Despite the good intentions motivating the design and execution of this handsome volume, Yeats, Joyce, and Beckett: new light on three modern Irish writers seems destined to play a peripheral role in shedding light on three complicated subjects. McGrory and Unterecker have honored William York Tindall by editing a festschrift with a difference, one combining photography, interviews, and short critical essays, all leading up to the obligatory chronological bibliography of a distinguished literary critic. It is, of course, refreshing to see a festschrift addressing itself with order and coherence to a sharply defined subject, in this case the Irishness of its three major modernists. One’s only impatience with the strategy outlined here is whether the Irishness of Yeats, Joyce, or Beckett would ever be seriously questioned.

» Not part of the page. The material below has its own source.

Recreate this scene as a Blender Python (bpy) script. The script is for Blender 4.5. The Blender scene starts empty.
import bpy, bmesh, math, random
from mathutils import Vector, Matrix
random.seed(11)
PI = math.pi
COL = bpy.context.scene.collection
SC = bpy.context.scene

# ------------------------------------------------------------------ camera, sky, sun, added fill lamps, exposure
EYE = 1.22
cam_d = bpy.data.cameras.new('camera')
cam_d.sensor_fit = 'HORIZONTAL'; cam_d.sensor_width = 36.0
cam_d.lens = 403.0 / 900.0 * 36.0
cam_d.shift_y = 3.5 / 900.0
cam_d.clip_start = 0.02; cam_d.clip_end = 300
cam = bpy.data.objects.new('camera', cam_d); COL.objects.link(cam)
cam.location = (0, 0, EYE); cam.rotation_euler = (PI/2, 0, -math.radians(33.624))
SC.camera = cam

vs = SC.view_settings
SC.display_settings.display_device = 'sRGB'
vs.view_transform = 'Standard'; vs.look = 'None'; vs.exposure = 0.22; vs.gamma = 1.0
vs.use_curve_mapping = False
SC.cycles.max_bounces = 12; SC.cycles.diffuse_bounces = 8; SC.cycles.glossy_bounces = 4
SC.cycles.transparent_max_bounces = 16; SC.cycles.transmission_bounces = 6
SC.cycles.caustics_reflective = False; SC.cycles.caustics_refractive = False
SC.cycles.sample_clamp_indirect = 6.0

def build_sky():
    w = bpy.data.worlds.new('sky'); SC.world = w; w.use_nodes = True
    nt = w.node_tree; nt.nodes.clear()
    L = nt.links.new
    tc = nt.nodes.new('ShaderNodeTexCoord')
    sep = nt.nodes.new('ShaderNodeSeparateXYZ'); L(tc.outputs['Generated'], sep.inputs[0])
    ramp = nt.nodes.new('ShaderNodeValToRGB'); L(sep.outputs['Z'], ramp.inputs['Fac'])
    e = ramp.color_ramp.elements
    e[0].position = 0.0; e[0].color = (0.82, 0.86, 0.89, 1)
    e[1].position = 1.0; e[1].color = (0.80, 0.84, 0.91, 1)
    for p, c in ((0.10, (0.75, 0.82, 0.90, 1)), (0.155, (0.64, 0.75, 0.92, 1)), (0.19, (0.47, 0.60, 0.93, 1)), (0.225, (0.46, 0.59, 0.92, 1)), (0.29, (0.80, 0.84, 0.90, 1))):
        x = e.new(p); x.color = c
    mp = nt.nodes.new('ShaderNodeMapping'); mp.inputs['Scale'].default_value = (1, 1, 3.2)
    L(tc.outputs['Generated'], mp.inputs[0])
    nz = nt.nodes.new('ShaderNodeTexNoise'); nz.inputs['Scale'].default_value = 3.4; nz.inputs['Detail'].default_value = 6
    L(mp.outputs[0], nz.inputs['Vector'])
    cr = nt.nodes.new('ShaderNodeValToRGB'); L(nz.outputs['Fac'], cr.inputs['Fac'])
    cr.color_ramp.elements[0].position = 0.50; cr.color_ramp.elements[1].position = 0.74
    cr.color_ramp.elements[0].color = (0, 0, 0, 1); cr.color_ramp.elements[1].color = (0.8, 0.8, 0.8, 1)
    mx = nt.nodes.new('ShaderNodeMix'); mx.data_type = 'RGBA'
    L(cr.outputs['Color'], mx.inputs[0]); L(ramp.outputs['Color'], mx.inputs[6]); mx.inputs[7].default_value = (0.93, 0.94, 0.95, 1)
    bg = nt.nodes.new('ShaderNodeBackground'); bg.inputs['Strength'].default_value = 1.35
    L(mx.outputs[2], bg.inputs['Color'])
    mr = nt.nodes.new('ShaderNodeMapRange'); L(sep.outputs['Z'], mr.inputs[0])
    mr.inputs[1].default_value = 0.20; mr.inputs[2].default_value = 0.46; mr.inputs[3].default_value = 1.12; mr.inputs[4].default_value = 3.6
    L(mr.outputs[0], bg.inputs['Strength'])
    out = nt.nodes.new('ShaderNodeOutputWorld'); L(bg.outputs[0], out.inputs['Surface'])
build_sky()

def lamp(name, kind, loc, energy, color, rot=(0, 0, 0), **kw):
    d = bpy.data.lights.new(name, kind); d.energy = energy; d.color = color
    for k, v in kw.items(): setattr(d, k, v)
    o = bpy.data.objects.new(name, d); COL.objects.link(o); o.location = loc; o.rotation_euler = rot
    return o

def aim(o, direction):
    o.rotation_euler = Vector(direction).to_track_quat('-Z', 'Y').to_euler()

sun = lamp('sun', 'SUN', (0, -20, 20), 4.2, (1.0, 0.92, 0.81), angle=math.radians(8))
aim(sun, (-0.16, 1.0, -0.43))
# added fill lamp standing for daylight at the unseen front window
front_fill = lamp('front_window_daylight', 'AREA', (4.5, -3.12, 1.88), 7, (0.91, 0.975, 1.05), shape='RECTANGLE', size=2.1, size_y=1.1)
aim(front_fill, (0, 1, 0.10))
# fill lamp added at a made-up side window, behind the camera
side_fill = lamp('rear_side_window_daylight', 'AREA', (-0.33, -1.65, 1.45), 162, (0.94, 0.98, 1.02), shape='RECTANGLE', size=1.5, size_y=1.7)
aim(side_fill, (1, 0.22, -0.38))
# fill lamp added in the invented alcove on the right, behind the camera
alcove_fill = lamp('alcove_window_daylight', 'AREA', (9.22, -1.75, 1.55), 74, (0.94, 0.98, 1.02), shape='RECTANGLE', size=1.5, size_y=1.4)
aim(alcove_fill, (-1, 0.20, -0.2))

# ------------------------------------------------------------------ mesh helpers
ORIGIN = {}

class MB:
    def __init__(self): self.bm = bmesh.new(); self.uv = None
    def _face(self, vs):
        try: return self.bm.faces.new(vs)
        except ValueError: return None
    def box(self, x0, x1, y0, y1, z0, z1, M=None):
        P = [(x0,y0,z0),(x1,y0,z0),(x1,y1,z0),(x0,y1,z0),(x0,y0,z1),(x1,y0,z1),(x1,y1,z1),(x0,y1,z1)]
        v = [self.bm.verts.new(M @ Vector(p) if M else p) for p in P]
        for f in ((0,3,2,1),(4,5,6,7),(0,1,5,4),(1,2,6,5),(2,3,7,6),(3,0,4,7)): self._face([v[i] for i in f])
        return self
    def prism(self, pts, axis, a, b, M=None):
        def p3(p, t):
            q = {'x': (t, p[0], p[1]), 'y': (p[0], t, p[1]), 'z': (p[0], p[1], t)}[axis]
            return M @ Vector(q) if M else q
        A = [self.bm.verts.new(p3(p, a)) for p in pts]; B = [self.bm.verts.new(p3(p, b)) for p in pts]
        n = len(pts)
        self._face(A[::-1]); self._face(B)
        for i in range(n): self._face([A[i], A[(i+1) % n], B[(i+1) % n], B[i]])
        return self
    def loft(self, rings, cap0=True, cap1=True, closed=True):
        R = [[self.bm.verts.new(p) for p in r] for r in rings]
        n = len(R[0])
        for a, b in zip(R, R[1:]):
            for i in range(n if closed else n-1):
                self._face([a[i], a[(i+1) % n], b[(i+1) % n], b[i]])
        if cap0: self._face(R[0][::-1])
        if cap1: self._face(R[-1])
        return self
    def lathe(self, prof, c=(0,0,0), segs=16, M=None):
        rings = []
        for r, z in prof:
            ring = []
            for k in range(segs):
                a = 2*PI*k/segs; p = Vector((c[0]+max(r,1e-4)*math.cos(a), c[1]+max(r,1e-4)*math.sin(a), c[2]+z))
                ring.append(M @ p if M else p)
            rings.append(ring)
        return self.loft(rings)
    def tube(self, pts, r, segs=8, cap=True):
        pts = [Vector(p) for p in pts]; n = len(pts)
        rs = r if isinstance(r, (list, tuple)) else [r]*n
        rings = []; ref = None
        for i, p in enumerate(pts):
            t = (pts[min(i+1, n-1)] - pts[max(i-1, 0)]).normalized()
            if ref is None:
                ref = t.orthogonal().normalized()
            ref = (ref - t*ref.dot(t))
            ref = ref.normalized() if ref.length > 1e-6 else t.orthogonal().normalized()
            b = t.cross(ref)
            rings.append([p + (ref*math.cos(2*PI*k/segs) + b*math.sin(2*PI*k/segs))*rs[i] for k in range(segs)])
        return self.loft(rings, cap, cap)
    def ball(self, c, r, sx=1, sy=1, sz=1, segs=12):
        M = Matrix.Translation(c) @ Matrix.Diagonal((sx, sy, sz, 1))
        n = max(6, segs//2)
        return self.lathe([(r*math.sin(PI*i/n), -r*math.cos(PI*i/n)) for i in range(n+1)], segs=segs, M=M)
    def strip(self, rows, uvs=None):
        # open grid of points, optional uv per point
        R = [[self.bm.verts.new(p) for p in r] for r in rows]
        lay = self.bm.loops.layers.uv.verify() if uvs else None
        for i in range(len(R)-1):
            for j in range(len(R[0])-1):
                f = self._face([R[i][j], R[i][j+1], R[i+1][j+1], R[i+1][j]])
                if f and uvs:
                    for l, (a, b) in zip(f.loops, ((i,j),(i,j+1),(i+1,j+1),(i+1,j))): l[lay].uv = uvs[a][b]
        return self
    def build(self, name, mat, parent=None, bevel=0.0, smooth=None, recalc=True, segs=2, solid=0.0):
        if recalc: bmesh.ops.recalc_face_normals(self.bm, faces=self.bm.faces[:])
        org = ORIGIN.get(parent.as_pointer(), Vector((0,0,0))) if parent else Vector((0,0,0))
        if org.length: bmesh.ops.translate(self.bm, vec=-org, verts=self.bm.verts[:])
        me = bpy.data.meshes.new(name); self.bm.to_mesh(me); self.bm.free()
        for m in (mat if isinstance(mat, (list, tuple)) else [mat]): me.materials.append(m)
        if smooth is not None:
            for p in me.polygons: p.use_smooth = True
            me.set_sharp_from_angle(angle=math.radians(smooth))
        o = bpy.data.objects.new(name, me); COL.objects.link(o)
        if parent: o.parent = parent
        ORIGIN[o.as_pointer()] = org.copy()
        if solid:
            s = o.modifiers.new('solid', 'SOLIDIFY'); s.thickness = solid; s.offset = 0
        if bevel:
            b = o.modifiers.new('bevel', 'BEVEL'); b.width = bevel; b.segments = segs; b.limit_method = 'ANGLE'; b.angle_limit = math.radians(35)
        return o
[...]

But McGrory and Unterecker are in this volume less concerned with breaking new critical ground than they are with heavily illustrating their Celtic landscapes. In fulfilling this mission, the photographs reprinted here become a literary walkingtour of some of the most famous scenes in twentieth century literature. Here we pass from the harbor at Rosses Point to the Celtic cross near Yeats’s gravesite, from No. 7 Eccles Street to the bust of Sir Philip Crampton and the Wellington Monument, from the round tower at Portrane to a tinker’s van on Murphystown Road near Croker’s Gallops. The photographs make such literary landscapes concrete, showing us in black-and-white the local points of departure for the universalizing transformation of the written word. This is a welcome addition to a belle-lettrist’s coffee table. It is at the same time a useful teaching tool, one which offers us the opportunity to make references in class real as well as imagined.


The sections on Yeats and Joyce supplement photography with new reminiscences. Printed here are interviews with Anne Yeats and Carola GiedionWelcker as well as a glimpse of Yeats by the late Austin Clarke. There are also well-informed commentaries, alas already dated, on the spiralling status of the Yeats and Joyce industries. Both sections, however, apportion little space to the development of original studies. On Yeats one finds only a short piece devoted to Deirdre as Greek tragedy. Joyce fares somewhat better: an essay on the ‘Waiting’ in the Sirens episode in Ulysses, which appears rather specialized against the one on more generalized Joycean aesthetics.


The final section, on Beckett, of particular interest to readers of this journal, includes a charming interview with the late Jack MacGowran, big on enthusiasm but not always accurate in terms of specific detail. This is, in fact, the most Irish thing in the book, a perfect example of the art and spirit of the national raconteur. In this section there are two essays on the Irishness of Beckett, a semi-autobiographical sketch by Vivian Mercier, the personal approach he develops later in Beckett/Beckett (1977), and a strong piece by Sighle Kennedy on Irish prototypes in Beckett’s fiction. Under another category Rubin Rabinovitz presents us with an excellent short piece on the deterioration of outside reality in Beckett’s fiction. Such ‘new light’ on Beckett might have been pursued much further, for far more is happening in this area than McGrory and Unterecker imply by their editorial space allotments. ‘New Light’ may be an unfortunate choice of words, for this collection, in spite of several useful features looks backward more often than forward. The ‘new light’ is not as bright as it might have been, but the sidelines get some careful illumination here.